Gun-Control Measure Has Momentum, Major Foe

CLINTON CRIME BILL

IT'S crunch time for the National Rifle Association, one of the most powerful lobbies in the nation.

The NRA already has lost key battles in Virginia, New Jersey, and Connecticut, where state legislatures voted to impose restrictions on gun sales. To add to its woes, Bill Clinton, a gun-control advocate, has replaced George Bush, a lifelong NRA member, in the White House.

And now gun-control advocates are redoubling their efforts to pass the Brady bill, which would create a five-day waiting period and a background check for gun buyers. President Clinton renewed his call to pass the measure as part of a larger crime bill that would include $3.4 billion for 50,000 additional beat cops.

"It is long past time to pass it," the president said Wednesday. "If the Congress will pass it, I will sign it." Given such statements, the NRA's long winning streak, which has kept Congress from passing a gun-control measure since 1968, seems in jeopardy. But NRA members warn: Don't count the organization out.

"The odds have been against the NRA since the day it was formed," says Tom Korologos, an NRA lobbyist. "We always seem to be behind the eight ball, but somehow we always come out winning."

The reason for the NRA's success is no secret: It combines a formidable fund-raising machine with a huge grass-roots base.

Last year, the group donated $1.7 million to congressional candidates and spent another $868,000 on independent campaigns, according to the National Library on Money and Politics. From 1982 to 1992, the NRA gave $6 million to congressional candidates and spent $3.5 million on independent campaigns - as opposed to only $669,828 in contributions and $275,179 for independent campaigns by its chief rival, Handgun Control Inc.

As important, the NRA can draw on the support of its 3.2 million members. That figure has increased by 750,000 over the last two years. The rank and file, whom Mr. Korologos describes as "zealots," are legendary for their ability to inundate Capitol switchboards with nonstop calls and Capitol offices with piles of mail.

"The NRA is always a formidable force," says one House staff member who favors gun control.

The NRA's unbending opposition to any waiting period for buying guns has kept the Brady bill (named after President Reagan's press secretary, who was badly wounded in an assassination attempt) bottled up in Congress since 1987. The NRA says the measure will do nothing to stop crime since most crooks buy guns on the black market. Instead, it favors a computerized check on gun buyers at the point of sale, although gun-control advocates say that isn't technologically feasible yet.

Both the House and Senate passed the Brady bill in 1991, but it was part of a larger anticrime package that was killed by a threatened GOP filibuster in the Senate. This year, the future of the Brady bill seems to hang on whether it will be included in the larger crime bill or whether it will be introduced as separate legislation.

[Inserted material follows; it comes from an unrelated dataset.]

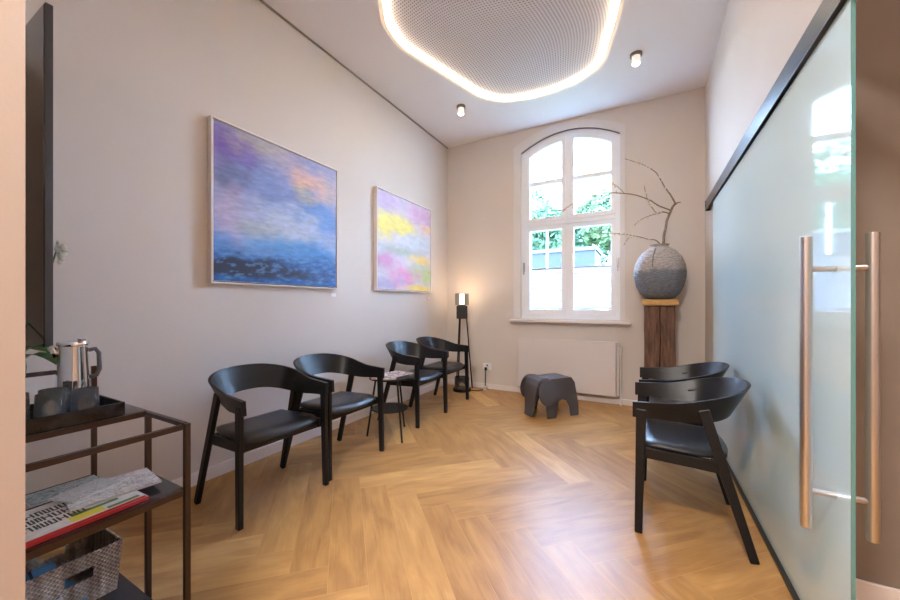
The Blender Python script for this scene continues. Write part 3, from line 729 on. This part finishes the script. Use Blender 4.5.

House leaders want it to be part of the crime bill because they believe it is necessary to win the votes of liberal Democrats who might otherwise balk at some of the larger measure's law-and-order provisions. But Senate Democrats want it considered separately because they fear its inclusion may stall the rest of the crime bill.

"Brady is ready to go. It's got the votes, it's got momentum, it's got the public behind it," says Richard Aborn, president of Handgun Control Inc. "But it's important for it to remain a separate bill because in the past, crime bills have either failed or taken a long time to pass."

It looks to be no different this year, despite administration attempts to win bipartisan support for its anticrime package. Last year, the crime bill was sunk in part because prosecutors criticized provisions dealing with death-penalty appeals as too liberal. This year, Sen. Joseph Biden (D) of Delaware, the Judiciary Committee chairman, has won prosecutors' support for an expedited death-penalty review process.

DEMOCRATS also hope they can gain GOP backing for the crime bill's expansion of the death penalty to cover 47 new crimes and its increase in federal funding for community policing and boot camps. But Republicans are likely to criticize the measures as not going far enough. There's also a large dollop of politics involved: Neither party wants to give the other credit for combating the crime problem.

Many Republicans are opposed to two gun-control provisions that might be in the crime bill: the Brady bill and a measure banning assault weapons. Even gun-control advocates admit they don't have the votes to pass the assault-weapon ban yet, in part because no one has been able to define what constitutes an assault weapon.

As for the Brady bill, Rep. Charles Schumer (D) of New York says "we're going to need the full force of the president behind us" to get it passed.